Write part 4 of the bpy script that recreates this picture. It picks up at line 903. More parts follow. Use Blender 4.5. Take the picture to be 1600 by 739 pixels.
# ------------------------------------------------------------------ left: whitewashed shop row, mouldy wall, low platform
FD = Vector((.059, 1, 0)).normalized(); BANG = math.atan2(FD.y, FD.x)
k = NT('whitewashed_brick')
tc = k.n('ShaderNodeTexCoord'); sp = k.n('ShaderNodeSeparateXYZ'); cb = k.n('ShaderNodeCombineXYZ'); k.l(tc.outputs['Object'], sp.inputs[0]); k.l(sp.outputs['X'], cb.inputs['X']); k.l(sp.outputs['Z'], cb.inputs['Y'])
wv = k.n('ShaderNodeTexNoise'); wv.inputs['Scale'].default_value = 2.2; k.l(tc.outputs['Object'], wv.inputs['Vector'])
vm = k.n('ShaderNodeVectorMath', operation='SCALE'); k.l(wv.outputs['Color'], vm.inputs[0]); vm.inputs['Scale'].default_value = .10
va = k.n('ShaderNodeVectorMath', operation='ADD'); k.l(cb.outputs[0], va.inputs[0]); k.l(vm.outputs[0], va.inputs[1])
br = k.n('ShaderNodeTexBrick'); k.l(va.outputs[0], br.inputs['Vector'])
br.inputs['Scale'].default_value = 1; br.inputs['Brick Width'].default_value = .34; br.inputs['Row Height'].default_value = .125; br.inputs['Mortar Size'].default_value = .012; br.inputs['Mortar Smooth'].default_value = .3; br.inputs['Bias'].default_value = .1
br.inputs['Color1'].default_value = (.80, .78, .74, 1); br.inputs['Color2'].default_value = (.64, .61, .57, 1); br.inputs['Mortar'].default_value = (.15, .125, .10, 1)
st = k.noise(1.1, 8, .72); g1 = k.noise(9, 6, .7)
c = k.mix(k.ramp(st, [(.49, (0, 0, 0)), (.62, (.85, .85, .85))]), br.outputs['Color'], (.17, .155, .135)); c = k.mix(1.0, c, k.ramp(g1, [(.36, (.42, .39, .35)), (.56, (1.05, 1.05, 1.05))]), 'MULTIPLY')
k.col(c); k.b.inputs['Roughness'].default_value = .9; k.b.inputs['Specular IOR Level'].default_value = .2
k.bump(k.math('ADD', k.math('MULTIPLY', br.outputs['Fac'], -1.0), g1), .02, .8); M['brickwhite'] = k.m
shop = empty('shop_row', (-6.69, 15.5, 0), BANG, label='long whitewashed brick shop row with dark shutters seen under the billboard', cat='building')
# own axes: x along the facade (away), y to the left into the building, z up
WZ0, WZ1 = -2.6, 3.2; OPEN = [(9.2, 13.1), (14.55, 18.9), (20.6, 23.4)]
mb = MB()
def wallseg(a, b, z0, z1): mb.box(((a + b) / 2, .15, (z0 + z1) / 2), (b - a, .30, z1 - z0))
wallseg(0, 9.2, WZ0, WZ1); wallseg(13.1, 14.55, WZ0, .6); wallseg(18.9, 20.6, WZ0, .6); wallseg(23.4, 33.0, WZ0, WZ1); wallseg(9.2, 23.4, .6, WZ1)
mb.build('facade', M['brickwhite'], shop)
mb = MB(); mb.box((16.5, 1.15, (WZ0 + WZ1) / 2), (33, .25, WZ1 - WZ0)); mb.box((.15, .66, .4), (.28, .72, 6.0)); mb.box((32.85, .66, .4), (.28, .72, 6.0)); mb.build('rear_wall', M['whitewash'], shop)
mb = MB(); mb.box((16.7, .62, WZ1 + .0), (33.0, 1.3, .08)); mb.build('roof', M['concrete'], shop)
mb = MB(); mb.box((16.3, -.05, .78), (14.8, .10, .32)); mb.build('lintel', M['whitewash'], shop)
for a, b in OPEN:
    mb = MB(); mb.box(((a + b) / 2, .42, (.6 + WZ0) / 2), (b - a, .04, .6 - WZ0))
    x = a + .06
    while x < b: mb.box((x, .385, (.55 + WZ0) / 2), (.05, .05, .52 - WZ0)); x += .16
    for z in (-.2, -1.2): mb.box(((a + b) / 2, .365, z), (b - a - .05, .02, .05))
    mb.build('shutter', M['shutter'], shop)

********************

* _INSTRUCTIONS FOR THE TASK_: Retype the listing above in full, with no alterations.

* _SOLUTION TO THIS TASK_:
Write part 4 of the bpy script that recreates this picture. It picks up at line 903. More parts follow. Use Blender 4.5. Take the picture to be 1600 by 739 pixels.
# ------------------------------------------------------------------ left: whitewashed shop row, mouldy wall, low platform
FD = Vector((.059, 1, 0)).normalized(); BANG = math.atan2(FD.y, FD.x)
k = NT('whitewashed_brick')
tc = k.n('ShaderNodeTexCoord'); sp = k.n('ShaderNodeSeparateXYZ'); cb = k.n('ShaderNodeCombineXYZ'); k.l(tc.outputs['Object'], sp.inputs[0]); k.l(sp.outputs['X'], cb.inputs['X']); k.l(sp.outputs['Z'], cb.inputs['Y'])
wv = k.n('ShaderNodeTexNoise'); wv.inputs['Scale'].default_value = 2.2; k.l(tc.outputs['Object'], wv.inputs['Vector'])
vm = k.n('ShaderNodeVectorMath', operation='SCALE'); k.l(wv.outputs['Color'], vm.inputs[0]); vm.inputs['Scale'].default_value = .10
va = k.n('ShaderNodeVectorMath', operation='ADD'); k.l(cb.outputs[0], va.inputs[0]); k.l(vm.outputs[0], va.inputs[1])
br = k.n('ShaderNodeTexBrick'); k.l(va.outputs[0], br.inputs['Vector'])
br.inputs['Scale'].default_value = 1; br.inputs['Brick Width'].default_value = .34; br.inputs['Row Height'].default_value = .125; br.inputs['Mortar Size'].default_value = .012; br.inputs['Mortar Smooth'].default_value = .3; br.inputs['Bias'].default_value = .1
br.inputs['Color1'].default_value = (.80, .78, .74, 1); br.inputs['Color2'].default_value = (.64, .61, .57, 1); br.inputs['Mortar'].default_value = (.15, .125, .10, 1)
st = k.noise(1.1, 8, .72); g1 = k.noise(9, 6, .7)
c = k.mix(k.ramp(st, [(.49, (0, 0, 0)), (.62, (.85, .85, .85))]), br.outputs['Color'], (.17, .155, .135)); c = k.mix(1.0, c, k.ramp(g1, [(.36, (.42, .39, .35)), (.56, (1.05, 1.05, 1.05))]), 'MULTIPLY')
k.col(c); k.b.inputs['Roughness'].default_value = .9; k.b.inputs['Specular IOR Level'].default_value = .2
k.bump(k.math('ADD', k.math('MULTIPLY', br.outputs['Fac'], -1.0), g1), .02, .8); M['brickwhite'] = k.m
shop = empty('shop_row', (-6.69, 15.5, 0), BANG, label='long whitewashed brick shop row with dark shutters seen under the billboard', cat='building')
# own axes: x along the facade (away), y to the left into the building, z up
WZ0, WZ1 = -2.6, 3.2; OPEN = [(9.2, 13.1), (14.55, 18.9), (20.6, 23.4)]
mb = MB()
def wallseg(a, b, z0, z1): mb.box(((a + b) / 2, .15, (z0 + z1) / 2), (b - a, .30, z1 - z0))
wallseg(0, 9.2, WZ0, WZ1); wallseg(13.1, 14.55, WZ0, .6); wallseg(18.9, 20.6, WZ0, .6); wallseg(23.4, 33.0, WZ0, WZ1); wallseg(9.2, 23.4, .6, WZ1)
mb.build('facade', M['brickwhite'], shop)
mb = MB(); mb.box((16.5, 1.15, (WZ0 + WZ1) / 2), (33, .25, WZ1 - WZ0)); mb.box((.15, .66, .4), (.28, .72, 6.0)); mb.box((32.85, .66, .4), (.28, .72, 6.0)); mb.build('rear_wall', M['whitewash'], shop)
mb = MB(); mb.box((16.7, .62, WZ1 + .0), (33.0, 1.3, .08)); mb.build('roof', M['concrete'], shop)
mb = MB(); mb.box((16.3, -.05, .78), (14.8, .10, .32)); mb.build('lintel', M['whitewash'], shop)
for a, b in OPEN:
    mb = MB(); mb.box(((a + b) / 2, .42, (.6 + WZ0) / 2), (b - a, .04, .6 - WZ0))
    x = a + .06
    while x < b: mb.box((x, .385, (.55 + WZ0) / 2), (.05, .05, .52 - WZ0)); x += .16
    for z in (-.2, -1.2): mb.box(((a + b) / 2, .365, z), (b - a - .05, .02, .05))
    mb.build('shutter', M['shutter'], shop)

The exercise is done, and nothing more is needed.